Casiglio, però, non è stato solo un uomo di scuola. La sua personalità si espresse e spaziò nei vari campi della cultura dedicandosi non solo alla ricerca dei dettagli, ma soprattutto di quell'universo totale del sapere rivisitato con incursioni mentali non prive di ironia: dalla filosofia (la traduzione della "Clavis Universalis" del filosofo inglese del ‘700 Arthur Collier e alcuni saggi sullo stesso) alla narrativa (con i romanzi Il conservatore, Acqua e sale, La strada francesca e La Dama forestiera; con la raccolta di racconti La chiave smarrita e tanti altri scritti fra prose e favole), dalla storiografia ( su San Severo, Torremaggiore, sui vari insediamenti medievali nella Capitanata, il postumo Bellumvidere) alla topografia e toponomastica (Vico del Gargano, Foggia...) per approdare alla fine al giornalismo (dove i suoi interessi e le sue osservazioni toccarono argomenti di costume e di attualità socio-politica). Acuto, complesso, ragionato e sobrio era il suo modo di pensare e di scrivere con uno stile che facilmente faceva intendere quanto vasto fosse l'humus culturale da cui partiva: non indulgenza a una parola in più del dovuto né un fraseggio che cadesse nel superfluo o nell'ovvio, ma tutto si presentava come un condensato frutto di una lunga e paziente attività di filtro interiore. Non a caso ebbe larghi riconoscimenti: Premio Scanno (1976), Premio Napoli (1977), cooptazione nella famosa Accademia Pontaniana (anni '80).
Casiglio era un uomo geloso della propria autonomia di giudizio, a suo modo anticonformista, sottilmente critico nei confronti dei molti dogmatismi, dei discorsi fumosi, delle idee e dei comportamenti dominanti, guidato da una passione civile e da una sua particolare visione etica del vivere, un po' innate e un po' ereditate dal suo Maestro prof. Angelo Fraccacreta, che gli fecero dire, anche contro i suoi stessi interessi, tanti "no", compresi quelli relativi alla sfera politica (fu per alcuni mesi anche Sindaco di San Severo: 1971) dalla quale poi si staccò non senza delusione.

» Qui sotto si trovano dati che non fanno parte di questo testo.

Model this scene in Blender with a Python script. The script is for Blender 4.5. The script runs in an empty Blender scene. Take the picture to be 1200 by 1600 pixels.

Era fatto così, anche nell'amicizia, dove era lui a scegliersi i compagni di viaggio nel comune cammino di un dialogo. In realtà l'ho visto sempre disponibile nelle iniziative che riteneva serie e degne di essere seguite con attenzione, mai però consenziente ai facili palcoscenici e soprattutto buon selezionatore dell'essenziale dal banale e dal convenzionale. Casiglio non era un uomo per tutte le stagioni né tantomeno incline o facile al compromesso o alla costrizione interiore offensiva della libertà: la coerenza, che non poche volte lo relegò alla solitudine, per lui aveva il sapore di una religiosità laica, quindi sacra né mai da svendersi per un pugno di successo.

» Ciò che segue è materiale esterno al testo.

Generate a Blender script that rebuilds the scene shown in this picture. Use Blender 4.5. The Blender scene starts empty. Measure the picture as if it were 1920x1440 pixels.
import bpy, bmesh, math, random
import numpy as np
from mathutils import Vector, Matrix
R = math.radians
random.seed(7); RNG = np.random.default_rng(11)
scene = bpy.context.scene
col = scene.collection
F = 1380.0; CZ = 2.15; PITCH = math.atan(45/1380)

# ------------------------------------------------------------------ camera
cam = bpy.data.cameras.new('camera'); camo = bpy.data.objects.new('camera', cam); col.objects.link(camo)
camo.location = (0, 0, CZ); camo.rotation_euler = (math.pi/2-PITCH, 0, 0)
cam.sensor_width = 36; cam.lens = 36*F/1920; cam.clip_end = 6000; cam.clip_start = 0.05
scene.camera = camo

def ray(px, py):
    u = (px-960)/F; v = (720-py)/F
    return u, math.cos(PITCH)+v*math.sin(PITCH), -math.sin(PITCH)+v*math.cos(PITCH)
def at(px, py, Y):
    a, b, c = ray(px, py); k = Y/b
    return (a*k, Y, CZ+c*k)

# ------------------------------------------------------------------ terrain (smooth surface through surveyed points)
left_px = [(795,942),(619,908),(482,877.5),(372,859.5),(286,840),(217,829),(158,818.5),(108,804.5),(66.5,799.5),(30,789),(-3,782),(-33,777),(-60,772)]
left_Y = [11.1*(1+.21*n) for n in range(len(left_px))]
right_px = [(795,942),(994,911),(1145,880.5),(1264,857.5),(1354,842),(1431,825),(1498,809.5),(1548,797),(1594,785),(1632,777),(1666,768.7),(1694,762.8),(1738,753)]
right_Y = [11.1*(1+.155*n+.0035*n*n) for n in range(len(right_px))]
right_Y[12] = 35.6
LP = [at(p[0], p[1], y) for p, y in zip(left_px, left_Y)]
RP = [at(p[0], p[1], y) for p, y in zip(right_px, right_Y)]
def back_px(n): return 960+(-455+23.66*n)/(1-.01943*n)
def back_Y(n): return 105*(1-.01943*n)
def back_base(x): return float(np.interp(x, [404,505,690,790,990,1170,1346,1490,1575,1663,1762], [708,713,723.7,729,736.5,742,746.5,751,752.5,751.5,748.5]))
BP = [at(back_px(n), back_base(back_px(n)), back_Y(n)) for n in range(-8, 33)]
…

Della fede cristiana seppe cogliere, se non la pratica esterna, certamente la sostanza: non a caso volle il funerale religioso per la madre e lo stesso poi prescrisse per sé.
A circa sette anni dalla sua scomparsa, avvenuta il 16 novembre 1995, rimane ancora vivo in me il ricordo di quest'uomo singolare: fermo nelle sue convinzioni, duttile ma non manovrabile, curioso di accedere a quella "veritas" che, intravista "per speculum et in aenigmate", non considerava come un approdo definitivo ma sempre problematico con i tanti "nessi" ancora tutti da scoprire e da leggere. A tutt'oggi sento ancora che si è un po' orfani di lui.